WHAT YOU WILL DO
Everything from the first line of the data below through the line that contains "from mathutils import Vector, Matrix" should be written out exactly, please, and nothing more; the pictures stay out.

-- begin --

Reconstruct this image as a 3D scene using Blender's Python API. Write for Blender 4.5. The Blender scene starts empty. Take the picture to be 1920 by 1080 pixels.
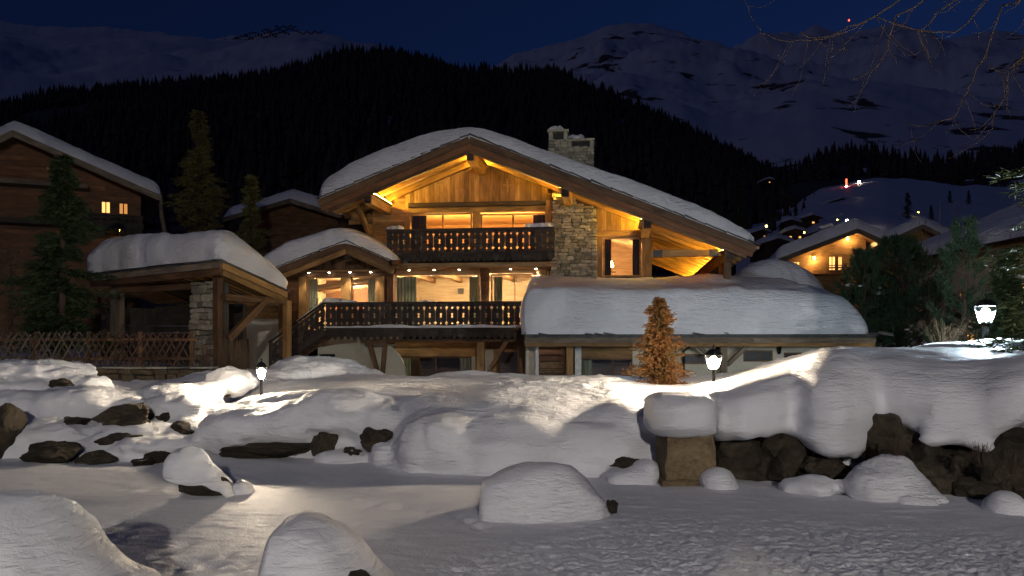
import bpy, bmesh, math, random
import numpy as np
from mathutils import Vector, Matrix

# ------------------------------------------------------------------ camera, sky, moon, exposure
SC = bpy.context.scene
F, HX, HY, CZ = 1600.0, 960.0, 640.0, 1.6      # focal length in photo pixels, vanishing row/column, eye height
cam_d = bpy.data.cameras.new('camera'); cam = bpy.data.objects.new('camera', cam_d)
SC.collection.objects.link(cam); SC.camera = cam
cam.location = (0, 0, CZ); cam.rotation_euler = (math.radians(90), 0, 0)
cam_d.sensor_width = 36; cam_d.lens = 36 * F / 1920
cam_d.shift_y = (HY - 540) / 1920
cam_d.clip_start = 0.05; cam_d.clip_end = 20000
W = bpy.data.worlds.new('World'); SC.world = W; W.use_nodes = True
_n = W.node_tree.nodes; _l = W.node_tree.links
sky = _n.new('ShaderNodeTexSky'); sky.sky_type = 'NISHITA'; sky.sun_disc = False
sky.sun_elevation = math.radians(-1.6); sky.sun_rotation = math.radians(50)
sky.altitude = 1500; sky.ozone_density = 4.5
bg = _n['Background']; bg.inputs['Strength'].default_value = 0.10
_l.new(sky.outputs['Color'], bg.inputs['Color'])
sun_d = bpy.data.lights.new('moon', 'SUN'); sun_o = bpy.data.objects.new('moon', sun_d); SC.collection.objects.link(sun_o)
sun_d.energy = 0.06; sun_d.angle = math.radians(3.0); sun_d.color = (0.62, 0.64, 1.0)
_dir = Vector((-0.80, -0.40, 0.50)).normalized()      # towards the moon: behind the camera, to its left
sun_o.rotation_euler = _dir.to_track_quat('Z', 'Y').to_euler()
SC.view_settings.view_transform = 'Standard'; SC.view_settings.look = 'None'
SC.view_settings.exposure = 0.3; SC.view_settings.gamma = 1.0; SC.view_settings.use_curve_mapping = False
SC.render.engine = 'CYCLES'
SC.cycles.use_denoising = True
SC.cycles.max_bounces = 8; SC.cycles.diffuse_bounces = 4; SC.cycles.transparent_max_bounces = 12
SC.cycles.sample_clamp_indirect = 4.0
SC.cycles.caustics_reflective = False; SC.cycles.caustics_refractive = False

# ------------------------------------------------------------------ small helpers
rng = random.Random(7)
NP = np.random.default_rng(11)
COL = SC.collection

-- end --

WORKED SOLUTION
Reconstruct this image as a 3D scene using Blender's Python API. Write for Blender 4.5. The Blender scene starts empty. Take the picture to be 1920 by 1080 pixels.
import bpy, bmesh, math, random
import numpy as np
from mathutils import Vector, Matrix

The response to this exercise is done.